▶ The exercise
Read the lines that follow and pick out every one containing the word "picture".

▶ Entries shown

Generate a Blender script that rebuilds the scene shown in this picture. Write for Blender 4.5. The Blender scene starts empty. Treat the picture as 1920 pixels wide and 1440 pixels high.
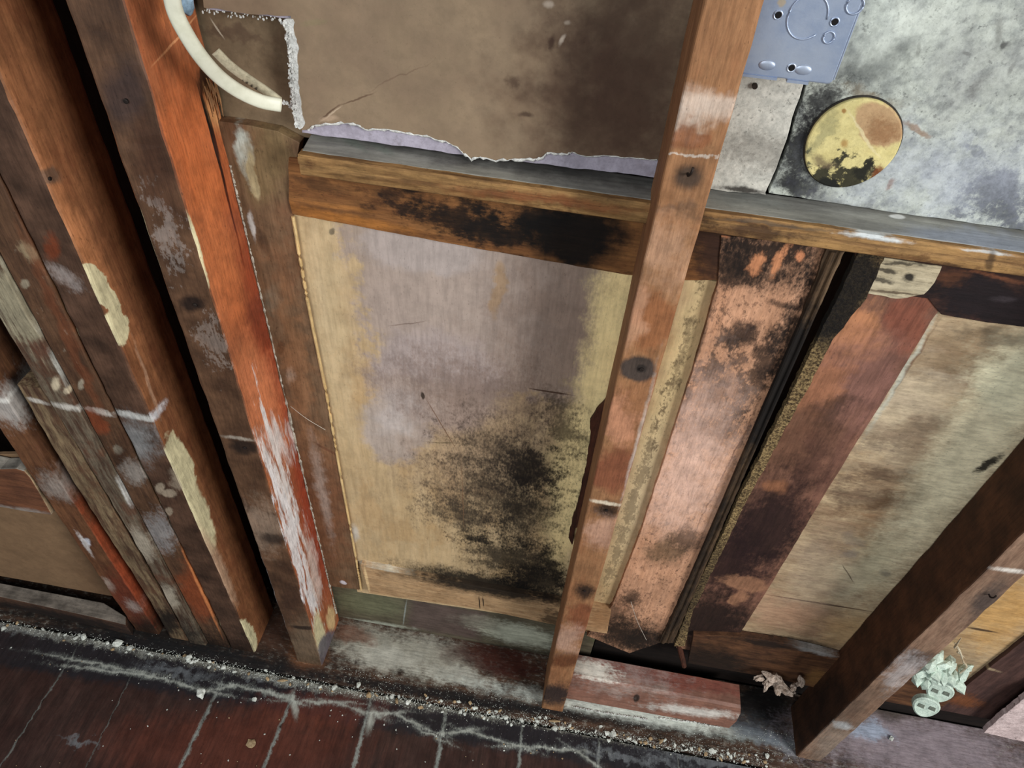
import bpy, bmesh, math, random
from mathutils import Vector, Matrix, noise

random.seed(7)
SC = bpy.context.scene
COL = SC.collection

# ------------------------------------------------------------------ camera
W, H, FPX = 1920.0, 1440.0, 1345.94
CAMZ = 1.42
yaw, pitch, roll = -0.102128340, 0.786817141, -0.0855476192
ca, sa, cb, sb, cc, sc_ = (math.cos(yaw), math.sin(yaw), math.cos(pitch), math.sin(pitch), math.cos(roll), math.sin(roll))
FWD = Vector((sa*cb, ca*cb, -sb))
r0 = Vector((ca, -sa, 0)); d0 = FWD.cross(r0)
RGT = r0*cc + d0*sc_
DWN = -r0*sc_ + d0*cc
cam_d = bpy.data.cameras.new('camera'); cam = bpy.data.objects.new('camera', cam_d); COL.objects.link(cam)
cam_d.sensor_width = 36; cam_d.lens = FPX/W*36; cam_d.clip_start = 0.01
m = Matrix((RGT, -DWN, -FWD)).transposed().to_4x4(); m.translation = Vector((0, 0, CAMZ))
cam.matrix_world = m
SC.camera = cam

# ------------------------------------------------------------------ light
SC.view_settings.view_transform = 'Standard'; SC.view_settings.look = 'None'
SC.view_settings.gamma = 1; SC.view_settings.use_curve_mapping = False
SC.view_settings.exposure = -0.18
wd = bpy.data.worlds.new('room_light'); SC.world = wd; wd.use_nodes = True
wd.node_tree.nodes['Background'].inputs[0].default_value = (0.92, 0.95, 1.0, 1)
wd.node_tree.nodes['Background'].inputs[1].default_value = 0.15
def area(name, loc, target, sx, sy, power, color):
    l = bpy.data.lights.new(name, 'AREA'); l.shape = 'RECTANGLE'; l.size = sx; l.size_y = sy
    l.energy = power; l.color = color
    o = bpy.data.objects.new(name, l); COL.objects.link(o); o.location = loc
    o.rotation_euler = (Vector(target)-Vector(loc)).to_track_quat('-Z', 'Y').to_euler()
    return o
area('window_daylight', (2.1, -0.95, 1.85), (0.0, 0.6, 0.75), 0.9, 1.1, 88, (1.0, 0.985, 0.96))
area('front_left_fill', (-0.75, -1.7, 2.1), (0.1, 0.6, 0.6), 1.3, 1.3, 42, (0.95, 0.98, 1.0))  # fill lamp added to brighten the yellow strip and the pale panel

# ------------------------------------------------------------------ pixel -> plane
def ray(px, py):
    return RGT*((px-W/2)/FPX) + DWN*((py-H/2)/FPX) + FWD
def P(px, py, pl=0.645):
    """point of the photo on a real plane: a number is a wall plane y=pl, or ('x'|'y'|'z', value)"""
    d = ray(px, py)
    if not isinstance(pl, tuple): pl = ('y', pl)
    i = 'xyz'.index(pl[0])
    c = (0, 0, CAMZ)[i]
    t = (pl[1]-c)/d[i]
    return Vector((0, 0, CAMZ)) + d*t

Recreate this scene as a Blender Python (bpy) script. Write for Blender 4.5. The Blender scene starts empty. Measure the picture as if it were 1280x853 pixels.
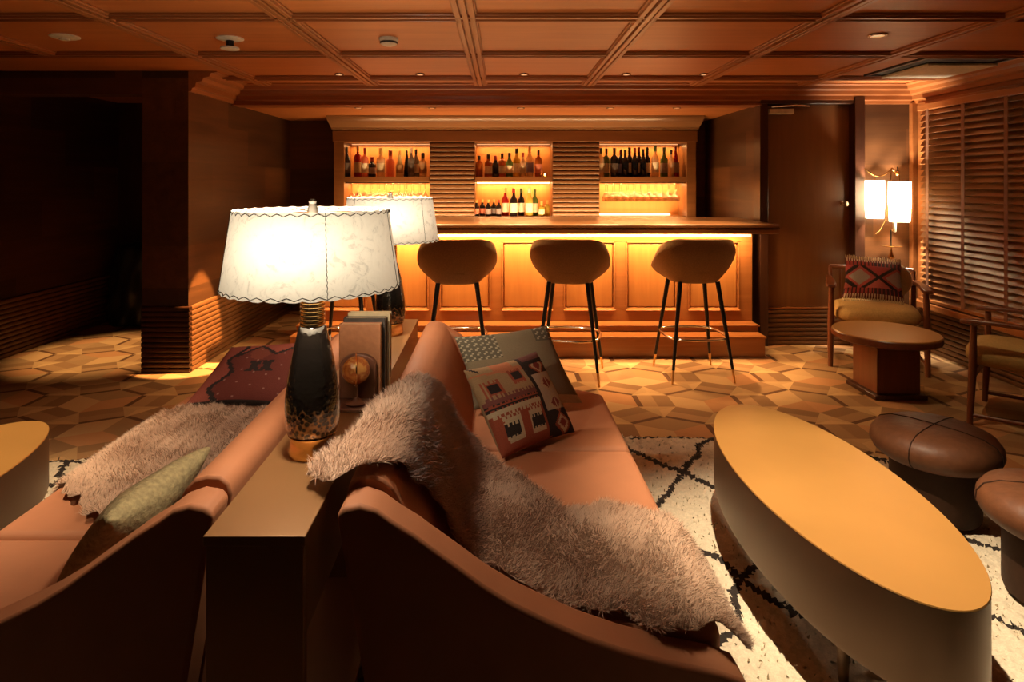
import bpy, math, random
import numpy as np
from mathutils import Vector, Matrix, noise as mnoise

random.seed(7)
RNG = np.random.default_rng(7)
PI = math.pi
SC = bpy.context.scene
COL = SC.collection

# ------------------------------------------------------------------ camera, world, exposure
cam_d = bpy.data.cameras.new('camera')
cam = bpy.data.objects.new('camera', cam_d)
COL.objects.link(cam)
cam.location = (0, 0, 1.4)
cam.rotation_euler = (PI / 2, 0, 0)
cam_d.sensor_width = 36
cam_d.lens = 36 * 780 / 1280
cam_d.shift_x = 12 / 1280
cam_d.shift_y = -198.5 / 1280
cam_d.clip_start = 0.05
SC.camera = cam
SC.view_settings.view_transform = 'Standard'
SC.view_settings.look = 'None'
SC.view_settings.gamma = 1
SC.view_settings.use_curve_mapping = False
SC.view_settings.exposure = 0.0
SC.cycles.use_denoising = True
SC.cycles.max_bounces = 7
SC.cycles.diffuse_bounces = 4
SC.cycles.glossy_bounces = 3
SC.cycles.transmission_bounces = 6
SC.cycles.transparent_max_bounces = 12
SC.cycles.sample_clamp_indirect = 3
SC.cycles.caustics_reflective = True
SC.cycles.blur_glossy = 1.0
SC.cycles.caustics_refractive = False

world = bpy.data.worlds.new('world')
SC.world = world
world.use_nodes = True
world.node_tree.nodes['Background'].inputs[0].default_value = (1.0, 0.55, 0.25, 1)
world.node_tree.nodes['Background'].inputs[1].default_value = 0.003

# light levels (watts)
P_TABLE_LAMP = 16.5
P_FLOOR_LAMP = 95
P_DOWN_BAR = 300
P_DOWN_ALCOVE = 45
P_DOWN_SOFA = 430
P_STRIP_BAR = 85
P_NICHE = 5.5
WARM = (1.0, 0.61, 0.27)
WARM2 = (1.0, 0.53, 0.18)
LAMPC = (1.0, 0.83, 0.62)


def light(name, kind, loc, power, color=WARM, size=0.05, size_y=None, rot=(0, 0, 0), spot=60, blend=0.6, parent=None):
    d = bpy.data.lights.new(name, kind)
    d.energy = power
    d.color = color
    if kind == 'AREA':
        d.shape = 'RECTANGLE' if size_y else 'SQUARE'
        d.size = size
        if size_y:
            d.size_y = size_y
    else:
        d.shadow_soft_size = size
    if kind == 'SPOT':
        d.spot_size = math.radians(spot)
        d.spot_blend = blend
    o = bpy.data.objects.new(name, d)
    COL.objects.link(o)
    o.location = loc
    o.rotation_euler = rot
    if parent:
        o.parent = parent
    return o


# ------------------------------------------------------------------ materials
def mat_new(name):
    m = bpy.data.materials.new(name)
    m.use_nodes = True
    nt = m.node_tree
    b = nt.nodes['Principled BSDF']
    return m, nt, b


def N(nt, typ, **kw):
    n = nt.nodes.new(typ)
    for k, v in kw.items():
        setattr(n, k, v)
    return n


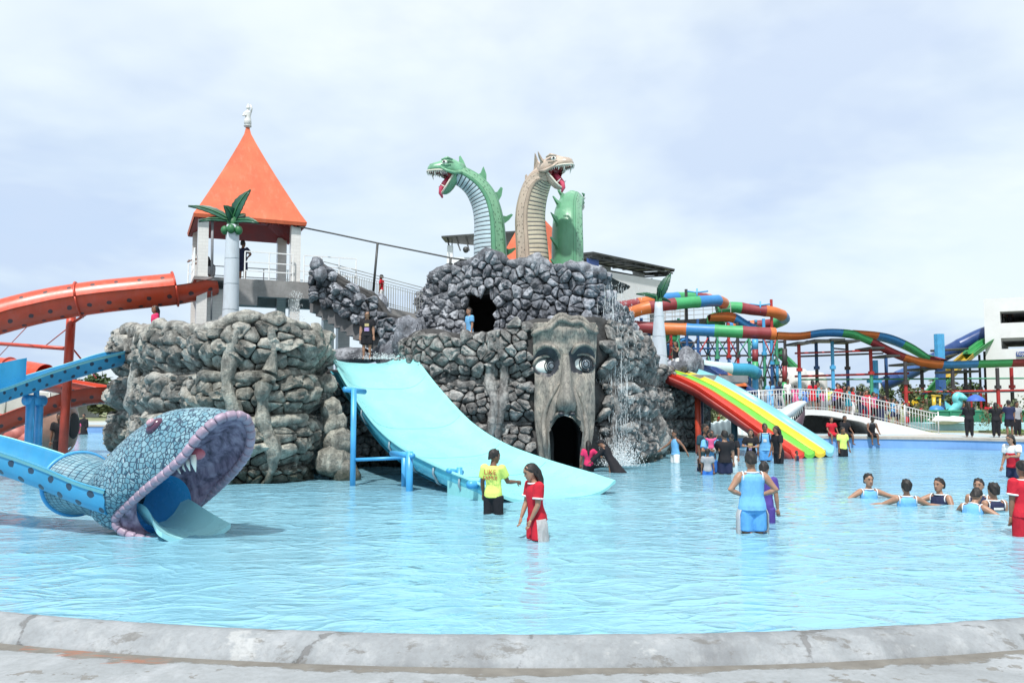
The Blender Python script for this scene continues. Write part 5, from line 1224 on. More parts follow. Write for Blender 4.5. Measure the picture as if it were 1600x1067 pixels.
b = MB(); b.tube([Vector((X(727, 79.9), 79.98, Z(391, 80))), Vector((X(727, 79.9), 79.6, Z(391, 80)))], .28, 12); b.build('wall_lamp', DARKM, wg)
# right-hand block
rbk = thing('open_block', 'white three storey block with open galleries at the right edge', 'building', (X(1543, 70), 70, .5))
ob_, ofx, ofy = Vector((X(1543, 70), 70, 0)), Vector((.87, -.49, 0)), Vector((.55, .835, 0))
def rz(py): return Z(py, 70)
def blk(name, mat, a0, c0, z0, a1, c1, z1):
    b = MB(); rbox(b, ob_, ofx, ofy, a0, c0, z0, a1, c1, z1); return b.build(name, mat, rbk, smooth=False)
blk('end_wall', BW, 0, 0, .4, 1.15, 10, rz(472))
for (ya, yb) in ((472, 488), (506, 529), (546, 640)): blk('front_wall', BW, 1.15, 0, rz(yb) if yb < 640 else .4, 22, .35, rz(ya))
for py in (486, 508, 530, 548): blk('floor_slab', BG, 1.15, .35, rz(py)-.15, 22, 9.8, rz(py)+.1)
blk('roof', BW, 0, 0, rz(472)+.003, 22, 10, rz(472)+.25)
for i in range(5):
    for ya, yb in ((487, 508), (530, 547)): blk('column', BW, 3.2+i*3.0, 4, rz(yb), 3.9+i*3.0, 4.7, rz(ya))
blk('back_wall', BG, 1.15, 9.5, rz(530), 22, 9.8, rz(486)); blk('back_wall', BG, 1.15, 9.5, .4, 22, 9.8, rz(546)); blk('parapet', BW, 1.15, 9.3, rz(548), 22, 9.49, rz(541))
SGN = paint('sign_navy', (.03, .07, .27), .4)
sa_ = 2.2; sg = blk('sign_board', SGN, sa_, -.13, rz(558), sa_+1.0, -.01, rz(551))
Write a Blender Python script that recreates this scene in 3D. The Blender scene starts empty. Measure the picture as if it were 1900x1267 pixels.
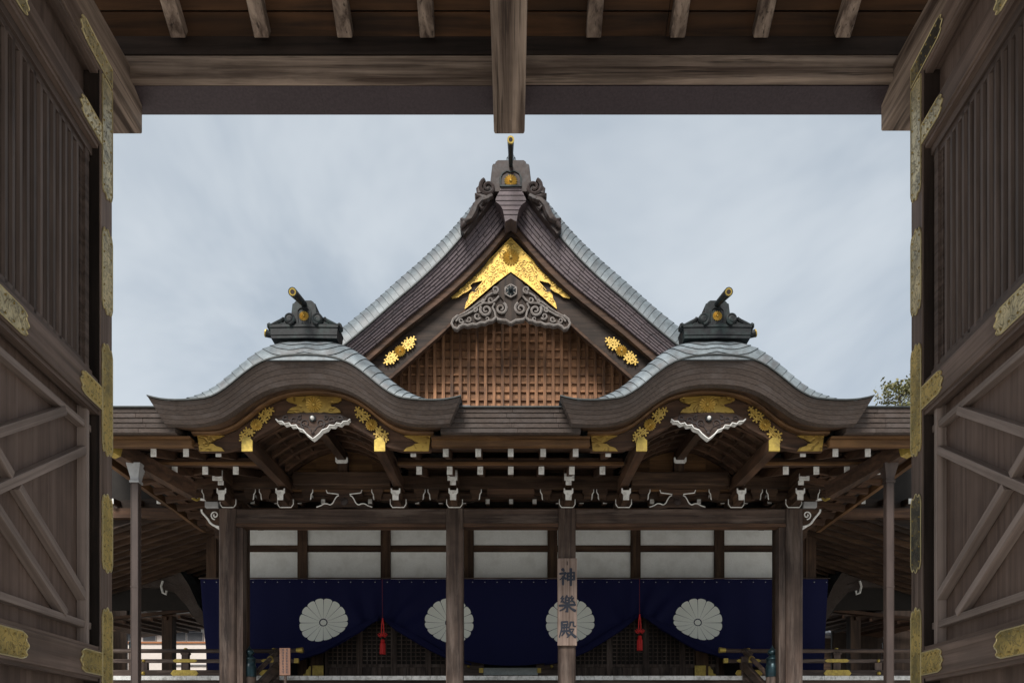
import bpy, bmesh, math, random
from mathutils import Vector, Matrix, noise as mnoise
random.seed(7)
PI = math.pi

# ------------------------------------------------------------------ camera, sky, sun, exposure
SC = bpy.context.scene
COL = SC.collection
cam_data = bpy.data.cameras.new('camera')
cam = bpy.data.objects.new('camera', cam_data)
COL.objects.link(cam)
cam.location = (0, 0, 0)                 # heights are counted from the photographer's eye; ground at -1.1
cam.rotation_euler = (math.radians(90), 0, 0)
cam_data.sensor_width = 36.0
cam_data.lens = 36.0 * 1500.0 / 1900.0
cam_data.shift_y = (1395.0 - 633.5) / 1900.0
cam_data.clip_start = 0.05
cam_data.clip_end = 3000
SC.camera = cam

world = bpy.data.worlds.new('World')
SC.world = world
world.use_nodes = True
wn, wl = world.node_tree.nodes, world.node_tree.links
wn.clear()
w_out = wn.new('ShaderNodeOutputWorld')
w_bg = wn.new('ShaderNodeBackground')
w_bg.inputs['Strength'].default_value = 0.1
w_sky = wn.new('ShaderNodeTexSky')
w_sky.sky_type = 'NISHITA'
w_sky.sun_disc = False
w_sky.sun_elevation = math.radians(45)
w_sky.sun_rotation = math.radians(195)
w_tc = wn.new('ShaderNodeTexCoord')
w_map = wn.new('ShaderNodeMapping')
w_map.inputs['Scale'].default_value = (1.0, 1.0, 1.5)
w_map.inputs['Location'].default_value = (0.35, 0.2, 0.1)
w_map.inputs['Rotation'].default_value = (0.0, 0.35, 0.2)
w_no = wn.new('ShaderNodeTexNoise')
w_no.inputs['Scale'].default_value = 2.5
w_no.inputs['Detail'].default_value = 5.0
w_no.inputs['Roughness'].default_value = 0.58
w_no.inputs['Distortion'].default_value = 0.25
w_rm = wn.new('ShaderNodeValToRGB')
w_rm.color_ramp.interpolation = 'EASE'
w_rm.color_ramp.elements[0].position = 0.34
w_rm.color_ramp.elements[0].color = (1.34, 1.54, 1.74, 1)
w_rm.color_ramp.elements[1].position = 0.66
w_rm.color_ramp.elements[1].color = (2.05, 2.21, 2.33, 1)
w_mx = wn.new('ShaderNodeMixRGB')
w_mx.inputs['Fac'].default_value = 0.93
wl.new(w_tc.outputs['Generated'], w_map.inputs['Vector'])
wl.new(w_map.outputs['Vector'], w_no.inputs['Vector'])
wl.new(w_no.outputs['Fac'], w_rm.inputs['Fac'])
wl.new(w_sky.outputs['Color'], w_mx.inputs['Color1'])
wl.new(w_rm.outputs['Color'], w_mx.inputs['Color2'])
wl.new(w_mx.outputs['Color'], w_bg.inputs['Color'])
wl.new(w_bg.outputs['Background'], w_out.inputs['Surface'])

sun_data = bpy.data.lights.new('sun', 'SUN')
sun_data.energy = 1.5
sun_data.angle = math.radians(25)
sun_data.color = (1.0, 0.95, 0.88)
sun = bpy.data.objects.new('sun', sun_data)
COL.objects.link(sun)
sun.location = (0, -10, 20)
_sd = Vector((0.20, 0.68, -0.72)).normalized()      # light travels away from behind the camera
sun.rotation_euler = _sd.to_track_quat('-Z', 'Y').to_euler()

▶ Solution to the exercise
Generate a Blender script that rebuilds the scene shown in this picture. Write for Blender 4.5. The Blender scene starts empty. Treat the picture as 1920 pixels wide and 1440 pixels high.
Recreate this scene as a Blender Python (bpy) script. Write for Blender 4.5. The Blender scene starts empty. Measure the picture as if it were 1280x853 pixels.
The Blender Python script for this scene continues. Write part 5, from line 1224 on. More parts follow. Write for Blender 4.5. Measure the picture as if it were 1600x1067 pixels.
Write a Blender Python script that recreates this scene in 3D. The Blender scene starts empty. Measure the picture as if it were 1900x1267 pixels.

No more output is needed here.